11 de noviembre 2015
Usted no sabía, y no tenía por qué saberlo, la emoción que sentí cuando supe que comenzaría a trabajar en El Nuevo Diario. Era un muchacho que recién había terminado la carrera de Periodismo, que tenía una ambición enorme: quería comerme el mundo, doctor. Sabía que lo mío era esto, sin siquiera entender el “negocio”, pero sabía que no podía hacer nada más. Tenía 21 años. Entré a aquella redacción un 19 de julio –qué fecha, ¿no?, algo debía significar– cuando los veteranos periodistas estaban preparando la cobertura del acto oficial de la celebración de la Revolución Sandinista.
Llegué con la boca abierta. ¡Así es que eso era una redacción!

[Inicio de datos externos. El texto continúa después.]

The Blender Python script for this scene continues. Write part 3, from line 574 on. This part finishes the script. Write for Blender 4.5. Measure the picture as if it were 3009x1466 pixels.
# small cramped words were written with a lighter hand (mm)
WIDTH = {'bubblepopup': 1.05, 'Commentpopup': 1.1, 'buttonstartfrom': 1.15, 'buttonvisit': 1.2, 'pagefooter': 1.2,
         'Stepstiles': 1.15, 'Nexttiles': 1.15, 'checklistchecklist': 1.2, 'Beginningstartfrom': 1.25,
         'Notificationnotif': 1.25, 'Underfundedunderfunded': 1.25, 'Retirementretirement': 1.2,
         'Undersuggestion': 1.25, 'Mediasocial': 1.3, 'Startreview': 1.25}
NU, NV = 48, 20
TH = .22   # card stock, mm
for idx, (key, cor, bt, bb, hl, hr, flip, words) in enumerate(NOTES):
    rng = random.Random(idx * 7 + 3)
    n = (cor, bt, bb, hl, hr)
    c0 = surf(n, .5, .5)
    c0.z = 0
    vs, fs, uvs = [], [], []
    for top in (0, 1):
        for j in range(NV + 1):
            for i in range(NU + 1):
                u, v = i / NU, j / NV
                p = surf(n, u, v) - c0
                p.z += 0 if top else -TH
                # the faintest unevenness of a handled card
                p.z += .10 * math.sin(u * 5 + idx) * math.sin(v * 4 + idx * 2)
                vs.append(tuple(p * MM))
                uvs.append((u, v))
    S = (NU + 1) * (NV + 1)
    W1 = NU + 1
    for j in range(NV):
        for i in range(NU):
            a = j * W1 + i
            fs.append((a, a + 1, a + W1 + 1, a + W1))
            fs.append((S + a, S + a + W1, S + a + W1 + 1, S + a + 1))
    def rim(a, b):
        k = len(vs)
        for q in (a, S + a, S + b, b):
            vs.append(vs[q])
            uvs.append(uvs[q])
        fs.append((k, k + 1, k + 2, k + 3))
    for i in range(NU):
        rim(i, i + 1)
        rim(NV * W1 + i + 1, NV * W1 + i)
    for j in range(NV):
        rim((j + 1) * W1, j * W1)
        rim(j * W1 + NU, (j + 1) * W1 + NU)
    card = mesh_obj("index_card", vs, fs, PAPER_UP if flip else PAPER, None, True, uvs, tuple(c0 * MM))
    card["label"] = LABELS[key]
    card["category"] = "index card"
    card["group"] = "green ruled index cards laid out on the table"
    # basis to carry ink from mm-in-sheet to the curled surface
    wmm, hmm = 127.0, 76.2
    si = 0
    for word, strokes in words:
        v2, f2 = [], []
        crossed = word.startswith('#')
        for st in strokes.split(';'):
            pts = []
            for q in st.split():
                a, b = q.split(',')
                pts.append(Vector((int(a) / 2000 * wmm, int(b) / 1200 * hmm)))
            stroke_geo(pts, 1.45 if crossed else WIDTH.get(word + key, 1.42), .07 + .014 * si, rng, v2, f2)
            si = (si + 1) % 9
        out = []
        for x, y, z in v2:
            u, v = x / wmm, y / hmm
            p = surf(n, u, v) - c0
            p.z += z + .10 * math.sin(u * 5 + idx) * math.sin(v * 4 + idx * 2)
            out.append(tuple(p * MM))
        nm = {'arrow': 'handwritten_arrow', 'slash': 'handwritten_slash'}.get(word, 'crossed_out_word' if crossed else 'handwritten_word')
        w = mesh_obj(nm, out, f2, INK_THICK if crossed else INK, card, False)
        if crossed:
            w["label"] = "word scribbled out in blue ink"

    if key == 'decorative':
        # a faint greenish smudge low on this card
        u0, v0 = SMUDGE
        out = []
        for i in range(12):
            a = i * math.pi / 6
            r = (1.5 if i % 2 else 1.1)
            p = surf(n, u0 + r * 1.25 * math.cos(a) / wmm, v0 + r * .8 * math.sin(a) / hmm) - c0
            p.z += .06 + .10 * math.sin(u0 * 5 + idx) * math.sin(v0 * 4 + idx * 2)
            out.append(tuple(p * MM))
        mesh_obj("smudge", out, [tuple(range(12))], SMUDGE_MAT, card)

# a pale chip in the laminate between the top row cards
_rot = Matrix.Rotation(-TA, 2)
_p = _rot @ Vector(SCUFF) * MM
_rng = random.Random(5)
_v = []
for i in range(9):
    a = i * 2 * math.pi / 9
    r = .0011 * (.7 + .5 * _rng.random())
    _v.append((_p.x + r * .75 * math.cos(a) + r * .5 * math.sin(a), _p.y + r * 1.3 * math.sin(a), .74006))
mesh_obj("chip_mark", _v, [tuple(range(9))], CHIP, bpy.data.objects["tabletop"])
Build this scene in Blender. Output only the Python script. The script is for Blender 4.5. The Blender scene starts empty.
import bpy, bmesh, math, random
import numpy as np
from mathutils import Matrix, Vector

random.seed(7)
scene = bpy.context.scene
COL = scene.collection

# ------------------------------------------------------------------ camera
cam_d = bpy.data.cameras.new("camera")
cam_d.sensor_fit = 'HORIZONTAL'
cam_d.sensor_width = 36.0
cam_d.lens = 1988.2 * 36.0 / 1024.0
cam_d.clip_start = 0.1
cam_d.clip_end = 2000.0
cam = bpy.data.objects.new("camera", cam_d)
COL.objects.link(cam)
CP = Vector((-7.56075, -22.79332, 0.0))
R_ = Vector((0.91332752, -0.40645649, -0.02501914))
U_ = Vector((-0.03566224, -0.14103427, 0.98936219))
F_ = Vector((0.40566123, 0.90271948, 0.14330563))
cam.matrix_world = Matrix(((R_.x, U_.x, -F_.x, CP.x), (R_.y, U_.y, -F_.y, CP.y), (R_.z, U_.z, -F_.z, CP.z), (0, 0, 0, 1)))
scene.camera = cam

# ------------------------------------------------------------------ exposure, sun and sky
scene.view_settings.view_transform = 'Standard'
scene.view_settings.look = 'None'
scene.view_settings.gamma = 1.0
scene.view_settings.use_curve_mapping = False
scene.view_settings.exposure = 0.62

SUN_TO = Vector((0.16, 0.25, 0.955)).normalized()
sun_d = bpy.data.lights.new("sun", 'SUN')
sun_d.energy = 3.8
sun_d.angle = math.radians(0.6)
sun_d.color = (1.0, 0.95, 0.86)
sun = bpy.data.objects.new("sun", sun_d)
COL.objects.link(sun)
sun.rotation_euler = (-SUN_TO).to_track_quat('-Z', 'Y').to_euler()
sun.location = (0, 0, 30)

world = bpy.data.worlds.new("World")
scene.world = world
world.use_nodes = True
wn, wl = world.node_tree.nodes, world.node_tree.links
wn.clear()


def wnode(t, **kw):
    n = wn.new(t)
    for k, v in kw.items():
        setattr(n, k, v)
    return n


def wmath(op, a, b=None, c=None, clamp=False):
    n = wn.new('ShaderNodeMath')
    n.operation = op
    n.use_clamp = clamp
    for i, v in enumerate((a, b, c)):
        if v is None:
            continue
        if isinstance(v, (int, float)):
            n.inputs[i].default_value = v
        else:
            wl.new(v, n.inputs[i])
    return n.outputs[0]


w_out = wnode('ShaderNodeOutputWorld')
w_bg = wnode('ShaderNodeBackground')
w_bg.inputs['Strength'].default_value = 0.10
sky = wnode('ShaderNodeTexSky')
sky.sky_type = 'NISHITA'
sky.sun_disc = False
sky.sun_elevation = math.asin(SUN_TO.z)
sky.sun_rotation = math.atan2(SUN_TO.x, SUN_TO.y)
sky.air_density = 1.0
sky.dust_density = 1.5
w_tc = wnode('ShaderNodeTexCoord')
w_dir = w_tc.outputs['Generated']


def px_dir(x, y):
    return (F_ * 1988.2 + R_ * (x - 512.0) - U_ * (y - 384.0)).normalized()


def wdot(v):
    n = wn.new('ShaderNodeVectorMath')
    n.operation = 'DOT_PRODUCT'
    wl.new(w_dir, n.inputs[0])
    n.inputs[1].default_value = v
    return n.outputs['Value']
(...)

Y ese día, al final de la tarde, entró usted. Llegaba a coordinar la portada del día siguiente. Se encerró en aquella oficina de madera, que crujía al caminar, con los editores del turno, y planificaron la portada. No recuerdo el titular, pero sí recuerdo que estaba embobado en aquel mundo de papel. Desde ese día supe que ese era mi mundo. Estuve tres años en la redacción y recuerdo con cariño la maravilla de los jóvenes periodistas aquellos con los que me junté, que comentábamos con admiración sus titulares, su agudeza de viejo zorro de la profesión, su valentía, su compromiso. Usted nos marcó para siempre. Intento hacer el periodismo que vi en usted, un periodismo, repito, valiente y comprometido.
Lo admirábamos como lo que era: el maestro venerado. Llegábamos a su oficina a preguntar, a buscar consejo, a entender por dónde podíamos comenzar aquella nota del día. Usted no supo, y no tenía por qué saberlo, la emoción aquella que sentí cuando vi mi nombre escrito en la nota a ocho columnas que abría la edición de El Nuevo Diario. Era la época de Enrique Bolaños –no tan mal Presidente, hay que decir, pero lleno de errores– y el país estaba conmocionado –no es raro en este paísito que nunca está quieto– y yo desconcertado. Se discutía el Presupuesto General de la República. El Frente Sandinista boicoteaba las propuestas presidenciales y el joven reportero, sin entrenamiento, se pasaba horas en los pasillos del Ministerio de Hacienda, llegaba tarde a la redacción, se sentaba en blanco –o negro, porque las computadoras eran viejísimas y usábamos el sistema operativo “MS-DOS” –, temiendo aquel grito que salía de su oficina: Caaaarlos Saaaalinas… Y aquel cariñoso “hijo” con el que preguntaba qué había. Recuerdo que se paseaba con las manos entrelazadas en la espalda. Recuerdo que se encerraba y escribía. Y de aquella encerrona salía el titular del día siguiente, desafiante, combativo, el que marcaba la pauta de la realidad nacional. Lo escribía a máquina, sacaba el papel del rollo, y lo ponía en el escritorio del periodista. Ahí estaba. Por ahí iba la noticia. ¡Cuántas veces lo viví! “El Estado soy yo”, tituló una vez cuando Bolaños, en un raro intento de valentía presidencial, decretó emergencia económica. Y todos nos reímos de aquel titular.
Era un verdadero placer quedarse hasta tarde en aquella redacción. Esperar la portada, asomarse a “El Chino”, el diagramador, para ver cómo había titulado el “doc” la nota principal. Era un orgullo salir de su oficina triunfante, sabiendo que había escogido nuestra nota para “las ocho columnas”. Y son memorables en mi cabeza los tragos al cierre de la edición, cuando usted se iba a casa tras cerrar la portada del diario y nosotros a los bares, a discutir sus titulares, hablando de periodismo con los colegas, emocionados, apasionados, sintiéndonos los amos del mundo.
¡Qué días, doctor! Aquellos días tan felices. Ese es el periodismo que yo conocí gracias a usted, al diario que fundó y que hizo escuela. Hoy ese diario es otra historia. Ese periódico no es mi periódico. Pero guardo aquellos días cuando aprendí, a punta de muchos errores, pero sobre todo gracias a sus consejos, a hacer periodismo, al lado de un maestro como usted. “No hijo, no es así”, nos decía. Y aunque muchas veces no estábamos de acuerdo con el enfoque, siempre respetamos su criterio. Gracias, maestro, por enseñarme periodismo. Su coraje, su valentía, su compromiso, su ética, sus valores, los llevo dentro de mí y en el día a día de mi profesión. Nada puede contra ellos. La redacción sigue al pie del cañón, doctor. Una generación a la que usted enseñó no dejará jamás que el periodismo de este país claudique. Se lo prometo.